Diğer Karayip ve Latin Amerika ülkeleri ile benzerlikler göstermesine karşın Küba mimarlığını kategorize etmek hayli güç. Bu nedenle, öncelikle Küba tarihinin kendine özgü rotasını izlemek gerek...
Üç kent, üç stil...
Küba'nın asıl sahipleri olan Arawak yerlilerinin palmiye kulübeleriyle başlayan mimari stil, İspanyollar'la birlikte yeni bir boyut kazanarak yoluna devam etmiş. Koloni stilinin ardından, tarihsel döneme uygun olarak Barok tarz gelmiş adaya.
Ayrıca, İspanyol – Fas karışımı Müslüman zanaatçılar, Küba mimarisine kendi renklerini katmışlar.
*
18. yüzyıla gelindiğinde, Neoklasisizm ulaşmış adaya. Fransız mimarlar eliyle yönetim yapılarından, küçük konutlara kadar adadaki pek çok yapının mimarisinde bu üslup etkili olmuş. 19. yüzyıl sonları ile 20. yüzyıl başlarında Küba'ya gelen Katalan işadamları, yaptırdıkları konutlarda dönemin ruhuna uygun olarak Art Nouveau stilini tercih etmişler. 1920 sonrası Amerika ile yakın ilişkilere giren Küba'da, Art Déco tarzında pek çok ev ve çok katlı otel inşa edilmiş.
Koloni döneminde kurulan yedi şehirden üçüncüsü olan Trinidad, 1514 yılında kurulmuş. Koloni mimari tarzının en iyi örnekleri halen bu kentte bulunuyor. Kent meydanları ve bu meydanlara bağlanan ızgara şehir planına göre tasarlanan Trinidad, 18. yüzyılda şeker kamışı ticareti sayesinde zenginleşmiş.

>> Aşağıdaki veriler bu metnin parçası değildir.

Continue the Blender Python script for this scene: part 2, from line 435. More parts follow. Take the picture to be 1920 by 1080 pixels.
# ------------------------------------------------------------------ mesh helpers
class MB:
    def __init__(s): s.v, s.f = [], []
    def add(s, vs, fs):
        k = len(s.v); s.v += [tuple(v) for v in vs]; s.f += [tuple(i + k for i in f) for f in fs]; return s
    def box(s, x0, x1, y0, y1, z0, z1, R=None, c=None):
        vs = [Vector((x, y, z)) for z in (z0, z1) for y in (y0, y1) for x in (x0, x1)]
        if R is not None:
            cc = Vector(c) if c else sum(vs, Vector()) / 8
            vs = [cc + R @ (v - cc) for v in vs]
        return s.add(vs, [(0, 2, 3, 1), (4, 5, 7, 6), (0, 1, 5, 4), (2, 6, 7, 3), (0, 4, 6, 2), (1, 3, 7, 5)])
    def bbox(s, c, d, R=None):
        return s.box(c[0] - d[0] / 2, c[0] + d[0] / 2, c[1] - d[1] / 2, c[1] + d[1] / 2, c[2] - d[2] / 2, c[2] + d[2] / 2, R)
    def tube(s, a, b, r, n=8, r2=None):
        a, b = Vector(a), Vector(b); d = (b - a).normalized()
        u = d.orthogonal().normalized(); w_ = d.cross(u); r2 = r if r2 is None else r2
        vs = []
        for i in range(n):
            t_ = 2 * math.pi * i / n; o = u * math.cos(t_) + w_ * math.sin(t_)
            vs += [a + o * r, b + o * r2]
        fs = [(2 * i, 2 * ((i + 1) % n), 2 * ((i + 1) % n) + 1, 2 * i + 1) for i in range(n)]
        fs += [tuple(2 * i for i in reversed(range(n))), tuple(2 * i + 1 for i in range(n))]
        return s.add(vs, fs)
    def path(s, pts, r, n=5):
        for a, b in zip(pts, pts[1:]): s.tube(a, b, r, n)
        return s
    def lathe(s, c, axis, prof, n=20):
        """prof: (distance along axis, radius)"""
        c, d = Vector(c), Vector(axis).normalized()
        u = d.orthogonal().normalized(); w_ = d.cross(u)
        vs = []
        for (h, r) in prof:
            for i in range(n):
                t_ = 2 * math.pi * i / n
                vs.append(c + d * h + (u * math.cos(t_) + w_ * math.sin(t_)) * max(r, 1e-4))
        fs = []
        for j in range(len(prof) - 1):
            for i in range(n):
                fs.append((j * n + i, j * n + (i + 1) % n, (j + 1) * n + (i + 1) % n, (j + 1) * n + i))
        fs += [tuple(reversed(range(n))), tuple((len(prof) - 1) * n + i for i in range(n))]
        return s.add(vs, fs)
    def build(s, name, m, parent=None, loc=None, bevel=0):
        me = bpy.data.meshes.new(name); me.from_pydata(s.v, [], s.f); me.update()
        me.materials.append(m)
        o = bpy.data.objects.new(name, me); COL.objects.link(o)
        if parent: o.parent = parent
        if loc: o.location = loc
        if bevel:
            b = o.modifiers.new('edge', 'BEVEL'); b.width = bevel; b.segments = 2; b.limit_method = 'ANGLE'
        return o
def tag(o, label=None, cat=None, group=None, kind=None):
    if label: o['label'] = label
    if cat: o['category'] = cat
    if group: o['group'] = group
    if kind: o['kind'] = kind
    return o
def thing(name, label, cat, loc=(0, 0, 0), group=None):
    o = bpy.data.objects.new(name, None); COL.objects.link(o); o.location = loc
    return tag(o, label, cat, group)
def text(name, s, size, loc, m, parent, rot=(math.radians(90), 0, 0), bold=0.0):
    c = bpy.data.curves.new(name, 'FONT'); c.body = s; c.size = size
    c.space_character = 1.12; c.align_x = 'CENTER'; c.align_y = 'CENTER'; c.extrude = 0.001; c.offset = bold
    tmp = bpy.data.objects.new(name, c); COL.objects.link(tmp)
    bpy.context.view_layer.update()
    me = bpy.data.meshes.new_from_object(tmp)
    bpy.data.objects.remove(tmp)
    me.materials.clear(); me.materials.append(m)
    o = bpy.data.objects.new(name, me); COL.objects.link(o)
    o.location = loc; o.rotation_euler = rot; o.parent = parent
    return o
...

Küba şehir yaşamının vazgeçilmez unsuru olan kent meydanlarının 1800'lü yıllardan kalan klasik görünüşü Trinidad'da halen tüm canlılığıyla korunuyor. Kent, 1988 yılında UNESCO Dünya Mirası Listesi'ne alınmış.
*
Trinidad'a 80 kilometre mesafedeki Cienfiegus, 1819 yılında New Orleans'lı tüccar Louis de Clouet tarafından kurulmuş. Kenti kuran şahsın Fransa orijinli olmasının yanında, o yılların baskın mimari tarzı olan Neoklasisizm kente hakim olmuş. Küba'nın hiçbir kentinde olmadığı kadar çok sayıda Neoklasik yapı Cienfiegus sokaklarına sıralanmış.
*
Farklı mimari tarzların harmanlandığı Havana üzerinden Küba'nın mimari tarihini okumak mümkün. Barok, Neoklasik, Neogotik, Art Nouveau, Art Déco, Eklektik ve daha pek çok tarzda yapı arz-ı endam ediyor Küba'nın bu havalı başkentinde. Havana bu özellikleri sayesinde 1982 yılında UNESCO Dünya Mirası Listesi'ne dahil edilmiş.
Küba, kelimenin tam anlamıyla "mimari açık hava müzesi". Sadece zengin mimarlık hazinesini görmek için bile bu ülkeye gitmeye değer.